Enfin, nous abordâmes les rochers de l' autre côté; une fois solidement appuyés, nous aidâmes le dernier guide à nous rejoindre; il avait glissé lui-même et déterminé ma chute par l' abandon de la corde; enfin nous voilà réunis; tour à tour, nous dûmes aborder le glacier dans les endroits praticables et nous rejeter contre les rochers du Tosenhorn quand nous ne pouvions continuer; enfin, à 5 heures du soir, il ne nous restait plus qu' à descendre un nouveau couloir, peu difficile, il est vrai, pour celui qui allait prudemment, mais surplombé par une arête de glace, au fin bord de laquelle se trouvait un bloc de rochers de quelque cent kilos. Un peu plus tôt, un peu plus tard, ce roc devait être précipité; c' est sous la menace continuelle de cet éboulement que nous descendîmes, et non sans peine, jusqu' aux limites des moraines.

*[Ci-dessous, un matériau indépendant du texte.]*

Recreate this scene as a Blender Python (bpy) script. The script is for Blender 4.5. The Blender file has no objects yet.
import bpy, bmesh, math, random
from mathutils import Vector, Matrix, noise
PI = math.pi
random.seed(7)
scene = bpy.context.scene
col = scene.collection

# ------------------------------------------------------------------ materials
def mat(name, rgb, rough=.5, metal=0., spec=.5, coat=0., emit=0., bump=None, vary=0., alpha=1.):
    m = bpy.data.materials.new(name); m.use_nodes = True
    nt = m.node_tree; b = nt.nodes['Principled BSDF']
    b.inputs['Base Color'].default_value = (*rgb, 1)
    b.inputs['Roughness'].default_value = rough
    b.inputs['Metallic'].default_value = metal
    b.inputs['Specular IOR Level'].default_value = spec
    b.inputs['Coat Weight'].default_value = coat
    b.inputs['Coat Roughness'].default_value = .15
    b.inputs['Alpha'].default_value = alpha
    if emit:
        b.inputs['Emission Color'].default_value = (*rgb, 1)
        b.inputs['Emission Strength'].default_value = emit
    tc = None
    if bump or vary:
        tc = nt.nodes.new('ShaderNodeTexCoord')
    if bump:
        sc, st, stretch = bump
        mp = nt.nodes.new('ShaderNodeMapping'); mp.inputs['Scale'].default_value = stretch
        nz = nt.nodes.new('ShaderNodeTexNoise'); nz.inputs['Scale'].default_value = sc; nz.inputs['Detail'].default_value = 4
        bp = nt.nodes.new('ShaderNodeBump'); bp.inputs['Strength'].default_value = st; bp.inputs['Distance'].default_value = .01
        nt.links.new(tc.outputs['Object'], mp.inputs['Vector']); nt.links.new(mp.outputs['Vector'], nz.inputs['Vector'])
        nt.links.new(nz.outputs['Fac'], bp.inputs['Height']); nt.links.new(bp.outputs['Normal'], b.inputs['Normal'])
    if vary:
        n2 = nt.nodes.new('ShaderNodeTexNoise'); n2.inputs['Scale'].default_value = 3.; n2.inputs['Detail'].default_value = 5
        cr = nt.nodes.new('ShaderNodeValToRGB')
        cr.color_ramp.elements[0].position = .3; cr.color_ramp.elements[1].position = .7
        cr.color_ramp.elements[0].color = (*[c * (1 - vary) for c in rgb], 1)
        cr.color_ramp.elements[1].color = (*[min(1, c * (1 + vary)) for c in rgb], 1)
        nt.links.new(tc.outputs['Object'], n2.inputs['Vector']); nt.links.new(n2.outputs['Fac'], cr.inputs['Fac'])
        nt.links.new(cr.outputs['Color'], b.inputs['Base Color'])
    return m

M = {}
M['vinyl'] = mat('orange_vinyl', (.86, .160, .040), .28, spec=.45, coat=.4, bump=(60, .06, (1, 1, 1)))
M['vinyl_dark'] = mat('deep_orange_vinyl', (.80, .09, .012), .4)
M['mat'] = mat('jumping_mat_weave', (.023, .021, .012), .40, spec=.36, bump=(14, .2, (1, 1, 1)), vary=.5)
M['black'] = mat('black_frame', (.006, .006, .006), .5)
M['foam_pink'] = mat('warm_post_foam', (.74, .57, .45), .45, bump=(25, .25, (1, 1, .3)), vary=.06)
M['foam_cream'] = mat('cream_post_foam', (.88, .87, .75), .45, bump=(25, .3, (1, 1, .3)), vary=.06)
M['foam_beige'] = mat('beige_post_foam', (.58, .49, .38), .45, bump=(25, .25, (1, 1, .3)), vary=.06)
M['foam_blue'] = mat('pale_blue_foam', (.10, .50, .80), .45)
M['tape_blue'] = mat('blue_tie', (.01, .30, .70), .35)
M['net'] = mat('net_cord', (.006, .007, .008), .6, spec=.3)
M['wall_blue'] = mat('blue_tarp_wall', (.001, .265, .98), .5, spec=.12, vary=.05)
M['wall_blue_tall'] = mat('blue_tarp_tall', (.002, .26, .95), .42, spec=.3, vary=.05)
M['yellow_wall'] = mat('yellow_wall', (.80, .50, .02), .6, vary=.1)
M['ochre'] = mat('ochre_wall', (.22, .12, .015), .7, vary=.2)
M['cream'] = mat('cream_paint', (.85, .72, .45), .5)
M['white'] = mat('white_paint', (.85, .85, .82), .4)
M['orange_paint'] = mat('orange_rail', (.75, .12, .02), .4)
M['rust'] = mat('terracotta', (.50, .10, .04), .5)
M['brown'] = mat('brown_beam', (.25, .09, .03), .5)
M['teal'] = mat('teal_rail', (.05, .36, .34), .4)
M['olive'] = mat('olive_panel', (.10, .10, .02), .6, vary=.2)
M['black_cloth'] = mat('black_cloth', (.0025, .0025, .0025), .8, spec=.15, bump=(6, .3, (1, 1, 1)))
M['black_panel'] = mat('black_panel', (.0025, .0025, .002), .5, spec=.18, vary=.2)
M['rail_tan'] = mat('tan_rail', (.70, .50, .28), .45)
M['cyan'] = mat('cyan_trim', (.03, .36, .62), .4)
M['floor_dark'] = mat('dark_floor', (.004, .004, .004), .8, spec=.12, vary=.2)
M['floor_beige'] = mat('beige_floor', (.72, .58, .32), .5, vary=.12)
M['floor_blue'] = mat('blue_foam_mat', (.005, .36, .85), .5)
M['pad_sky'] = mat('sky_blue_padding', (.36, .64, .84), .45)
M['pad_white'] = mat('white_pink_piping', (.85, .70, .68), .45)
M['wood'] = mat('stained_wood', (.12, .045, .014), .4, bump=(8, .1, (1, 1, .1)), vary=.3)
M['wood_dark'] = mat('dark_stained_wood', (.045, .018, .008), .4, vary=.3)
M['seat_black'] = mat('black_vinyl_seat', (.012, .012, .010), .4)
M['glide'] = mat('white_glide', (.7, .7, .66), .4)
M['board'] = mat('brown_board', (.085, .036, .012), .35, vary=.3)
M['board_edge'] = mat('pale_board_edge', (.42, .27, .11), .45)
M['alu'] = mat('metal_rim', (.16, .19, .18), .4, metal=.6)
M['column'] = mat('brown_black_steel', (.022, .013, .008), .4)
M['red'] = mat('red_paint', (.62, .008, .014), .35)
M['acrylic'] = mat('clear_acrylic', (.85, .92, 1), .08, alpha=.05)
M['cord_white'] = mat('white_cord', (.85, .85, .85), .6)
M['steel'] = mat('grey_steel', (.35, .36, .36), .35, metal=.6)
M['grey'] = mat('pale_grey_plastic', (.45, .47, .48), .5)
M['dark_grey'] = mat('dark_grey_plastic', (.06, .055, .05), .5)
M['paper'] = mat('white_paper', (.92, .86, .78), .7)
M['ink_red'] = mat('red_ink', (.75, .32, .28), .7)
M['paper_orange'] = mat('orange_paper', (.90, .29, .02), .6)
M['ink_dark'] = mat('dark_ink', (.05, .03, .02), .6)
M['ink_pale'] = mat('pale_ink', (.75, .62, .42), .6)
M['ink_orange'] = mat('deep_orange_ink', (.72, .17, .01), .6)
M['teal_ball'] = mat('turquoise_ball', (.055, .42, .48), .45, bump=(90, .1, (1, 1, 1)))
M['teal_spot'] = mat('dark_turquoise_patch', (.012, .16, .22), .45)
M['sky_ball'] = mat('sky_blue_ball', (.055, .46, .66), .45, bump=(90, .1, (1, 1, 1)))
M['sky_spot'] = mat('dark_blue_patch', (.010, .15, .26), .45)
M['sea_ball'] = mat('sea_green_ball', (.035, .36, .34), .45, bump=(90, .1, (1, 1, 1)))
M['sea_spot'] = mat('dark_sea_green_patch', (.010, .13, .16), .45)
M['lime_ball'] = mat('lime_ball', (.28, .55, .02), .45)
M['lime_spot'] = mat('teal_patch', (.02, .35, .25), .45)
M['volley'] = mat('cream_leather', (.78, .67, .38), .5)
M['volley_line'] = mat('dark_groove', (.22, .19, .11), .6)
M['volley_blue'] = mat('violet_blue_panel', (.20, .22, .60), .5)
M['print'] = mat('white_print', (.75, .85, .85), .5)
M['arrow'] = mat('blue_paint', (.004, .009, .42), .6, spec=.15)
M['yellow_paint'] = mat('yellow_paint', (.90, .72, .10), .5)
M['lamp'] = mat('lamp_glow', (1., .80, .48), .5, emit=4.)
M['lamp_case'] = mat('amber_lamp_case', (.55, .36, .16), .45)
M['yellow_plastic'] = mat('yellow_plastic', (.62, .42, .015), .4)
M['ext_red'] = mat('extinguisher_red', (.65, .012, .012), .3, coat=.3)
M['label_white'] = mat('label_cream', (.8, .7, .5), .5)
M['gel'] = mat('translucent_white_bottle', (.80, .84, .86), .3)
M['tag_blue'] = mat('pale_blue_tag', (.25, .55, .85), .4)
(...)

Avec quelle joie je trouvai alors le commencement des pâturages et j' entendis avant de les voir le bêlement des moutons que l'on avait amenés dans ces hautes régions; je me sentais à peu près sur terre ferme, ayant fait une traversée dont la dernière partie n' avait encore été tentée par personne avant moi. Somme toute, j' avais mis plus de six heures à franchir un espace de deux lieues au plus en ligne droite. Parti à 3 heures du matin, j' arrivai un peu avant 7 heures du soir aux bains de Rosenlaui, ayant eu seulement une heure de repos après quinze heures de marche active dont quatorze environ sur les glaciers. Je n' étais point fatigué, car, les émotions de la journée avaient soutenu mes forces; je trouvai avec un vif plaisir aux bains notre grand peintre Calarne qui depuis plusieurs semaines s' y était installé pour travailler; nous prîmes le thé ensemble et je gagnai mon lit de bonne heure; ce fut avec effusion que je serrai la main de mes guides en prenant congé d' eux; ils ne parlaient français ni l' un ni l' autre et, ne sachant pas l' alle, je n' avais pu causer avec eux, mais je les avais jugés à l' épreuve; quand on a partagé les mêmes dangers, comment ne pas s' attacher de cœur à ces braves guides qui, au péril de leur vie, ont veillé sur la vôtre?